Wednesday, January 25, 2012

Marriage is a Civil Right... DAMN Right.

Because everyone has the right to feel like this. Especially dear Johnny. Infinite congratz to him and his hubby, Vitya, and thank you to the great state of New York.

Wednesday, January 11, 2012

Actress Hanna Cheek to Perform a Chapter of My Novel!

See you in New York! Hanna is reading a chapter from my novel-in-progress, Blue Guitar. Here's the press release:
Join us on Friday, January 20th
at 7:30
for a free prize-winning reading!
Each year, a panel of New River writers awards the Donna Jo Davis Discovery Prize to honor a gifted emerging writer – emerging being defined as a writer whose work has been recorded on the New River Radio Show (on Art International Radio, http://artonair.org/series/new-river-dramatists) but who has yet to publish a book in the genre representing their work. The reward for winning is a reading of their work at The Players.
This year’s Fiction Donna is awarded to Daleth Hall.

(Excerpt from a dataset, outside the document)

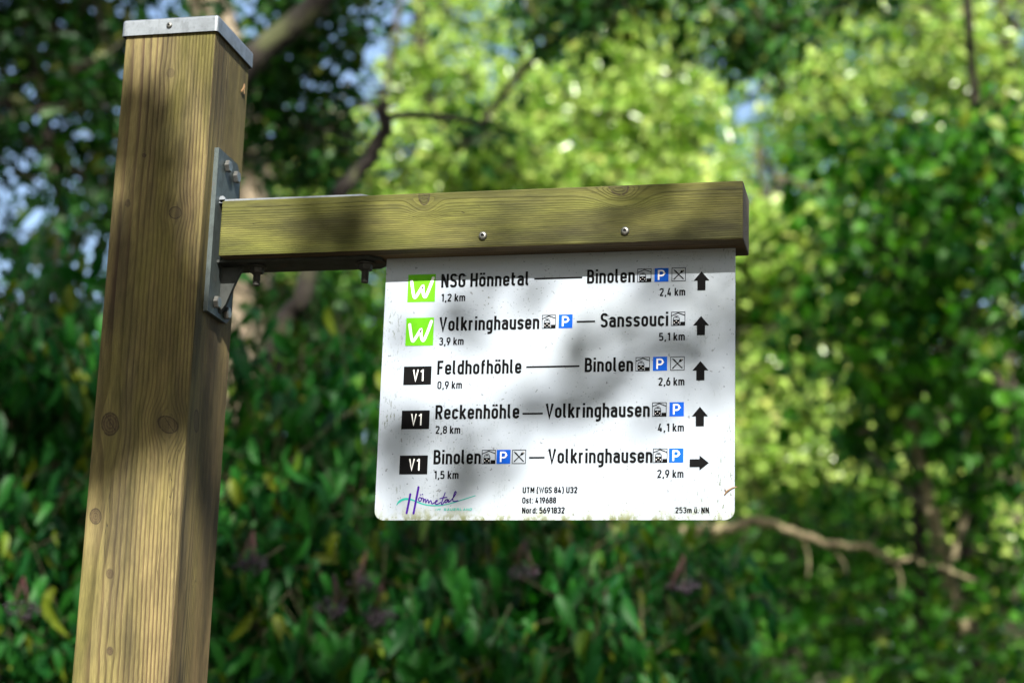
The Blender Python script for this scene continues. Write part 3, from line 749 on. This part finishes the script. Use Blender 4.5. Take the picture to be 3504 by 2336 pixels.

Please join us at The Players (16 Gramercy Park South on East 20th Street) at 7:30 on Friday, January 20th, where Hanna Cheek will read a chapter from Daleth’s new novel-in-progress Blue Guitar. This reading is completely free, and will be held in the Hampden-Booth Library at The Players (16 Gramercy Park, on East 20th Street east of Park Avenue). We hope to see you there.
"Daleth Hall is a wryly funny, wise, wonderful writer.”
–Sharon Pomerantz, author of Rich Boy
Past Winners of the Donna Jo Davis Discovery Prize:
2010 Fiction: Alethea Black, for her story "I Knew You'd Be Lovely"
2010 Poetry: Reena Ribalow, for "Desert Light" and "Jerusalem of Heaven, Jerusalem of Earth," and Matthew Wells for "Manhattan Sonnets"

Sunday, January 08, 2012

"Antmusic for Sexpeople"

I'm rediscovering Adam and the Ants. Blasting songs and watching videos from Kings of the Wild Frontier. Conclusion: with his energy and theater, his camp, his wit without irony, Adam is the Ant-idote to the shoegazers who shuffle onstage in a ratty cardigan and stand there emoting while the audience grooves on how deep they are. But he's also the antidote to the over-choreographed plastic perfection of so much mainstream pop, the performances without soul and with barely even a body, just an airbrushed liposuctioned image of a body. In other words he's got the theater down, but it still feels raw enough--and playful enough--to be interesting.

For instance, "Antmusic":


"Dog Eat Dog":


Just to be clear, I own music by most of the shoegazers and have seen several of them live. How far gone am I on their music? Adore it. Once I even drove two hours (one way) to see Sigur Ros. It's great music, but... stage presence? No. Engaging performance? No. Theater? No, unless dry ice smoke swirling about the ankles counts as theater. Like the rest of the audience, I spent the whole Sigur Ros concert sitting down. Enjoying it, sure--it's great music to sit around listening to while [insert low-energy activity here: writing in your diary, thinking about things, daydreaming, hanging out with a couple of friends...]. But the shoegazers have never made me dance, or for that matter laugh. By way of contrast, I saw Adam Ant live three times and at no point during any concert was I sitting down.

And how is it that Adam and the Ants came up with some of the most original percussion rock music has ever seen--a cross between Burundi tribal music and 18th-century British military drumming, layered and complex enough that the band needed two drummers to perform--but nobody imitated them?* This should have been a MOVEMENT! I want to start a band! Does anyone know two drummers in need of a gig?

* Bow Wow Wow don't count, because their musicians were Adam's original Ants until Malcolm McLaren stole them.